Recently, my Year 9 students have been exploring the topic “Searching for Meaning.” I conducted a Youth Ministry activity called “Speed Dating,” where participants sat in two circles, one inner and one outer, facing each other. I asked a series of questions, such as, “If you could change the world, what would it be?” and “What are three hopes you have for your future?” After each question, I instructed the outer circle to move one seat. This made for a very engaging activity.
Following the series of questions, I asked the students to debrief as a class, posing questions such as “What challenged you?” and “What surprised you?” One student highlighted that, depending on who you were talking to, your answers would change. With some students, you felt closer, while with others, you felt more distant and were less likely to share. The student noted that there is a risk in sharing personal or sensitive information; you don’t always know what someone might do with that information.
I agreed with the student and suggested that different contexts prompt us to respond differently. How you respond to a parent will be different from how you respond to a friend from school. I spoke about how vulnerability requires trust in the other person. I then posed the question to the students, “When we are vulnerable, what does that do to our relationships?” I suggested that vulnerability can bring us closer. If we are able to open up about how we are feeling or thinking, especially about sensitive issues, it can deepen our relationships.
Later that weekend, I reflected on this further. Vulnerability is essential for healthy relationships to grow and develop. Whether with our immediate family, extended family, friends, or partners, it raises the question of whether we are willing to be vulnerable with them. Instead of letting extroverts dominate the conversation or allowing those who want to control situations to take over, we can choose to speak up. We can actively decide to communicate about issues that are important to us and that we feel strongly about. In doing so, we allow others to see us more fully. However, there is a risk. Sometimes relationships, particularly within families, can become heated and things can explode, rather like a volcano.
Are we willing to risk the volcano exploding, or do we prefer peace?
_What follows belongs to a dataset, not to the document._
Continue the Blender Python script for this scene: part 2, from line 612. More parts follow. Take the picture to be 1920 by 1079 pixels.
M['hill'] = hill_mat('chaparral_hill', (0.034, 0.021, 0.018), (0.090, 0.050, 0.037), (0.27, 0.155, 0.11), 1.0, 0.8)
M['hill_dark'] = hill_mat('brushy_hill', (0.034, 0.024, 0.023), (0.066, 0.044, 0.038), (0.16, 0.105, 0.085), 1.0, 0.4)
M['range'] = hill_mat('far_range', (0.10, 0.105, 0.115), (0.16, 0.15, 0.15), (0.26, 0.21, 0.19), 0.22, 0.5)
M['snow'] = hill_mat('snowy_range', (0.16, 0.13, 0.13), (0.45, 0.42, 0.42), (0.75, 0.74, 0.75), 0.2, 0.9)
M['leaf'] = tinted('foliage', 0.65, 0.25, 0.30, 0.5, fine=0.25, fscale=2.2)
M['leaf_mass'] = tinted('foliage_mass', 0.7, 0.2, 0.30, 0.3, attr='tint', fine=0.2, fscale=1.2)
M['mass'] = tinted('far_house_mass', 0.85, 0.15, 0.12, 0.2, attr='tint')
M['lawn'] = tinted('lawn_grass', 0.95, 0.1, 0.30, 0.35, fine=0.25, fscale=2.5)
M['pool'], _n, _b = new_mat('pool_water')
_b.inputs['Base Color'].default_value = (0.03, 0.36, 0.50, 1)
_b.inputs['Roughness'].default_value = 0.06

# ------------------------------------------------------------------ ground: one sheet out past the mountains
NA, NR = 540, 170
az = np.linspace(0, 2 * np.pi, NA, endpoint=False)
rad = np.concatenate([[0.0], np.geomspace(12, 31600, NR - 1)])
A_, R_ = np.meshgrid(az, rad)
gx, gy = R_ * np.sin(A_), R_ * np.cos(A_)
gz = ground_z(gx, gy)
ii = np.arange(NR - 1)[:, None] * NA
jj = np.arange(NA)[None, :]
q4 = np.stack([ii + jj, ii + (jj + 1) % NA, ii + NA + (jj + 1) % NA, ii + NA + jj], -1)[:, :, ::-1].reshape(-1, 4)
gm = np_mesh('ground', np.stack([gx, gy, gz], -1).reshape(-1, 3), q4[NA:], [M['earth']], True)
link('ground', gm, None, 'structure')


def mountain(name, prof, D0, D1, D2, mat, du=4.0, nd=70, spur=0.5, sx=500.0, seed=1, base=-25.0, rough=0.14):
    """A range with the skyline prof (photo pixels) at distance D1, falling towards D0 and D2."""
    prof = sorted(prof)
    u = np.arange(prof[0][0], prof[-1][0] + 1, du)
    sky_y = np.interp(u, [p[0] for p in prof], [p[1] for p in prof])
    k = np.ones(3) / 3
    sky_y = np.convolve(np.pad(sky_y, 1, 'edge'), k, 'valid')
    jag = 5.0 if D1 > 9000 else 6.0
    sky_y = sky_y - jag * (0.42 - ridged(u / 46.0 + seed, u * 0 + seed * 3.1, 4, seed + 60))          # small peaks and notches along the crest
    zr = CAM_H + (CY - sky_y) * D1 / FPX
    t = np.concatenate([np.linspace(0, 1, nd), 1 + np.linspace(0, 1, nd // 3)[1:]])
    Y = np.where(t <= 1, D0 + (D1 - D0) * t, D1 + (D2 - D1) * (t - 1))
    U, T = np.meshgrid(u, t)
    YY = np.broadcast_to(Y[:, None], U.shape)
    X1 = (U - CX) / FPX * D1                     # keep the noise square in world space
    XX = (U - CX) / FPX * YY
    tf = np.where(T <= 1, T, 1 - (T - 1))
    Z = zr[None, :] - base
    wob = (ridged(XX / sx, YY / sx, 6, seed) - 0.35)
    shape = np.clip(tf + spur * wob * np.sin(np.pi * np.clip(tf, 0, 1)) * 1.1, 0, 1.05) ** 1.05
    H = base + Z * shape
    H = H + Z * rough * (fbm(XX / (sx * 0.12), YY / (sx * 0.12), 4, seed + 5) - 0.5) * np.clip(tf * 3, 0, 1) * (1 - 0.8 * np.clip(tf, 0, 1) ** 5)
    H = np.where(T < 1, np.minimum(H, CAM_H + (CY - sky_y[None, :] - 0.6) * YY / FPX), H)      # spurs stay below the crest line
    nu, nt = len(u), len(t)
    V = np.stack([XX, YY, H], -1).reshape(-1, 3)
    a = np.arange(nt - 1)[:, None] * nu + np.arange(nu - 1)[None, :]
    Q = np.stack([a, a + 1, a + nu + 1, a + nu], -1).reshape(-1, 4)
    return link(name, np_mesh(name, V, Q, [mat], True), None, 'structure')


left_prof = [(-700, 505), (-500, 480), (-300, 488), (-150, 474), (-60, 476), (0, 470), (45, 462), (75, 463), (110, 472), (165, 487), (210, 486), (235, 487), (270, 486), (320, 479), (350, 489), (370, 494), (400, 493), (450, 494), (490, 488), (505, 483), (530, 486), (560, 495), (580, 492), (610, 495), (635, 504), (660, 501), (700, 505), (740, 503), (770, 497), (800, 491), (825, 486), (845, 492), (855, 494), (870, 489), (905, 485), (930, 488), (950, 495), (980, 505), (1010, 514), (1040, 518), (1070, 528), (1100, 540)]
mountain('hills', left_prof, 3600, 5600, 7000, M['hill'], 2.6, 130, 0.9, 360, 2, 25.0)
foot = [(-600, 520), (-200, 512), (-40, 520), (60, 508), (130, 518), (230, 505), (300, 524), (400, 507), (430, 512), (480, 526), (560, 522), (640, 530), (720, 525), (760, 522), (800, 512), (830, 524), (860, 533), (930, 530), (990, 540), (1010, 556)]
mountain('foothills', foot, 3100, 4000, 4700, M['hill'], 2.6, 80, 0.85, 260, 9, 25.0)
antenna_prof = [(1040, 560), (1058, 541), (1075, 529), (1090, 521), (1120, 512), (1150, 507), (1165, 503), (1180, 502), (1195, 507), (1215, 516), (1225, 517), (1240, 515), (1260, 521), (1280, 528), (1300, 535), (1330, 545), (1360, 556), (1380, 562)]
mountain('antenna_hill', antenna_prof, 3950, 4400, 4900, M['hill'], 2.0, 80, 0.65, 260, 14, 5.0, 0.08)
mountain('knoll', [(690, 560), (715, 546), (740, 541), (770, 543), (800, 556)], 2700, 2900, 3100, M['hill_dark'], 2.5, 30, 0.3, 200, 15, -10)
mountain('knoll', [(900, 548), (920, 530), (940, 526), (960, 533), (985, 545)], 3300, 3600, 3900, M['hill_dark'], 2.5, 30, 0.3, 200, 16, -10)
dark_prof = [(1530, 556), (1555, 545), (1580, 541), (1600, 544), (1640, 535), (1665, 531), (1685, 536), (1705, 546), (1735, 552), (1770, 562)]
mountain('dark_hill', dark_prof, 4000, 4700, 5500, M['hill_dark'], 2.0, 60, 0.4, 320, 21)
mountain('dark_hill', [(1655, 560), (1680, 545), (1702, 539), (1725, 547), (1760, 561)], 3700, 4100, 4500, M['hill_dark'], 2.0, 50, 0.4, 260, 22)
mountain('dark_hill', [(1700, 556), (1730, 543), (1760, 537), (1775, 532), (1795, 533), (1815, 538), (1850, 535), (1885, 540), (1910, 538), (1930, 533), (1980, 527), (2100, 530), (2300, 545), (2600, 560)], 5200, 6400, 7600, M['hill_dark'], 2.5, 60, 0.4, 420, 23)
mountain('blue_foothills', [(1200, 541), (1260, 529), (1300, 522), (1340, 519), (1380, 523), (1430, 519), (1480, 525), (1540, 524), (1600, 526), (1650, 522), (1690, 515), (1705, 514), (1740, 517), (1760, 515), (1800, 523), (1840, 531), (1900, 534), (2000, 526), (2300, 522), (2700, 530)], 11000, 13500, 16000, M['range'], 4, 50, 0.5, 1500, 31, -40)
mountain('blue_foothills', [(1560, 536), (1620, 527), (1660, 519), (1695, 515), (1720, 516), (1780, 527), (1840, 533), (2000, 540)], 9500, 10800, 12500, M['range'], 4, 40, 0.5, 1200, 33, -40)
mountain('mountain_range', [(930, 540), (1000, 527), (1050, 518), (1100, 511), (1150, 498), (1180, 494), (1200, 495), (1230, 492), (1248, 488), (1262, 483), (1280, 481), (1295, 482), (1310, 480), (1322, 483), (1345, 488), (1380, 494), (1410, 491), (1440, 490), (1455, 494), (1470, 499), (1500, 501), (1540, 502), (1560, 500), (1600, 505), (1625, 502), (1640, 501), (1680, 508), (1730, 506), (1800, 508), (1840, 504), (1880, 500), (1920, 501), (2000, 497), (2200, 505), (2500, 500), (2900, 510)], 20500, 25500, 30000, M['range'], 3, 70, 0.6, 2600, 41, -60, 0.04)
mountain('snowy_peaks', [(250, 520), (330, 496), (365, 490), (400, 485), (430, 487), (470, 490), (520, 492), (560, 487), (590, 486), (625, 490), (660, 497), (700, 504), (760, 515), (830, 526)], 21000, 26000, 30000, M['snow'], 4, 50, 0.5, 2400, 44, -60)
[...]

If we do not “rock the boat,” we suppress our true feelings and thoughts. But, if we truly love others or truly love ourselves, does this truth require us to be more authentic? It raises the question: where we seek to love, are we also seeking growth? To search for meaning requires us to step out on a limb and call ourselves and others out of immature relationship patterns, toward more authentic connections that allow us to be more fully ourselves.
As we draw closer to Christmas, will you choose to be more authentic and risk vulnerability, or would you prefer to keep the peace by pressing down your feelings and thoughts?
Journal and reflect on the following
When do I find it easiest to be vulnerable, and when do I find it most difficult? Why?
How do different relationships in my life (family, friends, colleagues) affect how honest and open I am?
What fears hold me back from sharing my true thoughts and feelings with others?
Can I think of a time when being vulnerable helped deepen a relationship or bring healing?
Do I tend to “keep the peace” by staying silent, even when something important needs to be said?
How might being more authentic help me grow as a person and strengthen my relationships?
As Christmas approaches, what is one small step I can take to live more honestly and courageously in my relationships?
Pause the audio now and listen to the song
Let it go by James Bay
Pause the audio now and listen to the song
Need You Now - by Plumb
Pause the audio now and listen to the song
Fix you - by Coldplay
Let us pray together
Loving God, We come before you with hearts that long to be known and to know others deeply. Give us the courage to be vulnerable, to speak our truth with gentleness, and to listen with compassion and understanding. Help us trust that, by opening our hearts, we can build stronger, more honest relationships rooted in love. When we feel afraid of rejection or conflict, fill us with your peace and remind us that you walk with us in every risk we take to love more fully. Teach us to choose authenticity over fear, connection over comfort, and love over silence. Amen.